In 1900, Thomas Barlow Walker purchased the 1.4 acre “baseball block” to use as a site for a nine story warehouse building. The property formerly housed a 1,800-seat ballpark that hosted the Minneapolis Millers and the St. Paul Saints. Walker hired master architect, Harry Wild Jones to design a 500,000 sq. ft. warehouse for the Butler Brothers Company, a mail order retailing firm. Their building at 1st Avenue North and 6th Street, completed in 1913, was the largest wholesale warehouse west of Chicago. Originally built for offices and wholesale warehousing, the old place occupies half a city block. Twice as long as it is wide, the building is divided in half by a 3′ thick fire wall. When it was completed, the Minneapolis Journal called it, “one of the most commanding buildings in Minneapolis”. The interior is built with massive timber beams and posts, cut from Douglas fir cut near Aitkin, Minnesota. The columns are 24 inches wide at the bottom level.
The basement was used as a horse stable, to accommodate deliveries. The lower level also contained three large coal-fired boilers for heating. Mechanical elevators were used to move goods throughout the building. Its Gothic brick exterior invokes Italian architecture and references Louis Sullivan’s “Chicago School”. The Butler Brothers made good use of their new facility.
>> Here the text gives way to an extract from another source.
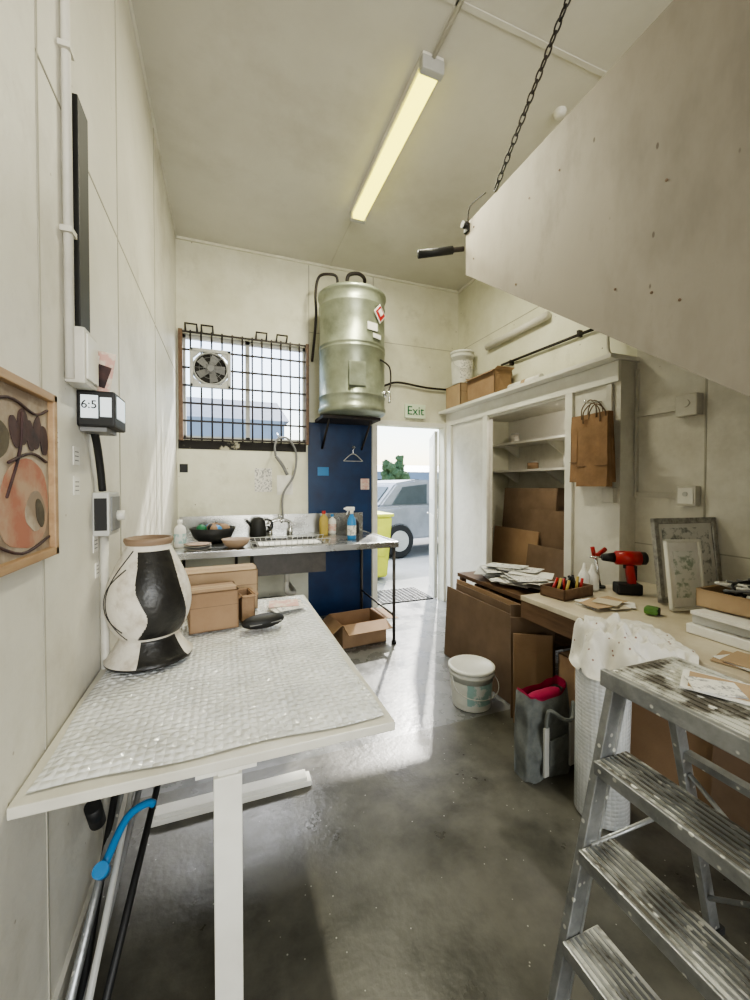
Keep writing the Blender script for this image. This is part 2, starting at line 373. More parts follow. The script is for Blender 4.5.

A small goods retailer with a growing mail order business, the company used the building as a distribution center and showroom. For many years business boomed. In the 1930’s, Butler Brothers developed the Ben Franklin Stores and Federated Stores. After the Second World War, the Butler Brothers was one of the largest wholesalers in the country. In 1950 the Ben Franklin Company started using the for storage. There used to be a rail spur out back, but as highways were built and overbuilt around the Twin Cities, trucking started to compete with the railroads. The downtown location and vertical design of the Butler Building made it less and less desirable for its original purposes. In 1960 the Butler Brothers was purchased for $53 million by Ohio based City Products Corporation.
The Butler Brothers building sat empty for much of the next decade, but it was added to the National Register of Historic Places in 1971 and a year later the building was purchased by Washington, D. C. based developer Charles Coyer. Plans were drawn up to revive the aging warehouse and create a large an office-retail complex in the eastern half of the building. Renovation was completed in 1974 and the building was officially renamed Butler Square. The building’s renovation was recognized with an Honor Award from the American Institute of Architects in 1976.